And stranger than the weather was the first time in a long time that I agreed with Don Cherry. I watched a little of him at the end of the game because I wanted to laugh. But he called it right: the bruins shot their bolt in G 6. The Habs just plain wore the bears down (my words, not his).
On a more jovial note, I deal with the media here in Edmonton and some folks around town know me as being a Habs fan, so, the CBC Radio drive-home show had me on yesterday. The host and I talked around noon to do the background thing and I found out he was a Habs fan growing up in Nanaimo. So, I wasn’t surprised when we went on air and what was supposed to run 5 or 6 minutes stretched out to closer to 10 – we were having fun. I made sure to get in a couple digs at Cherry about how its admirable the way he recycles drapes and turns them into wearing apparel, and I also made mention of his lingering bitterness over the May 10, 1978 OT loss that was brought on by the too-many-men-on-the-ice penalty – stressing that that is a coach’s penalty. No bold predictions about our winning, but I offered that we’d be “loaded for bear”. However, most amazing thing of the day was CP – ‘Mr. Ice’. Two shutouts. And more to come, I wager.
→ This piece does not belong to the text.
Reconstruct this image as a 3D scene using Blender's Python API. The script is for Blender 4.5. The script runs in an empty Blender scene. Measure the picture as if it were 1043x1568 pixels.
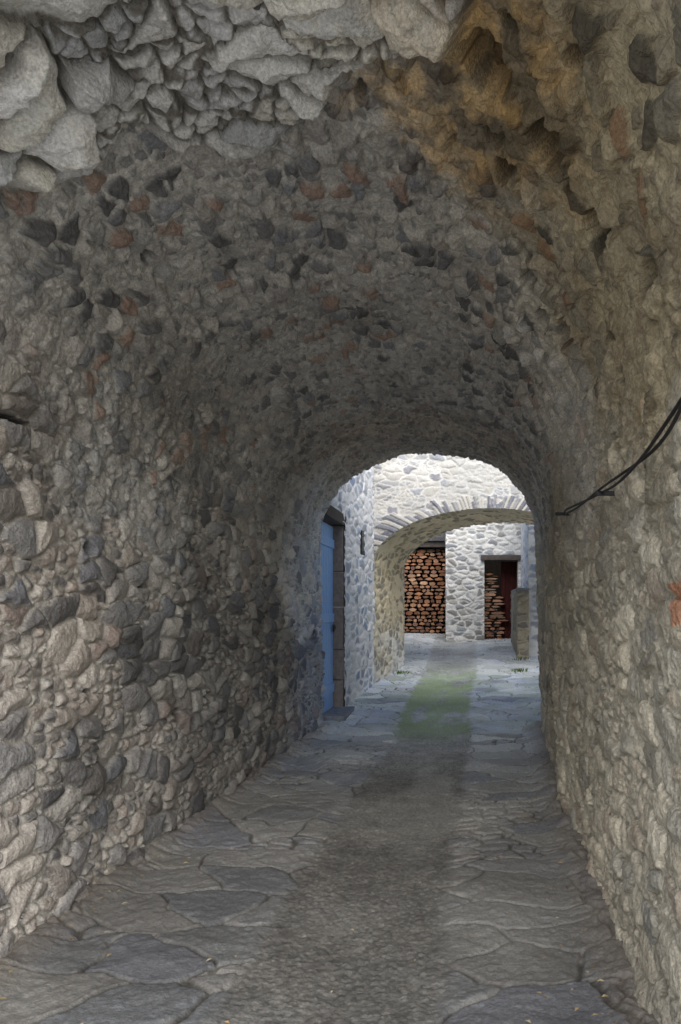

Finally, a couple observations: Chara and his 56-inch stick vs our powerplay – we won’t see them again and I hope our power play looks as good as it did when he was in the penalty box. Also, did anyone else notice that Cherry wore black and yellow for the first and last games of the series? I wonder if we could pay him to wear team colours for our next opponents…theirs, not ours.
Yesterday was a great day, and today’s pretty good, too. Even with all the snow. Thanks for taking my post.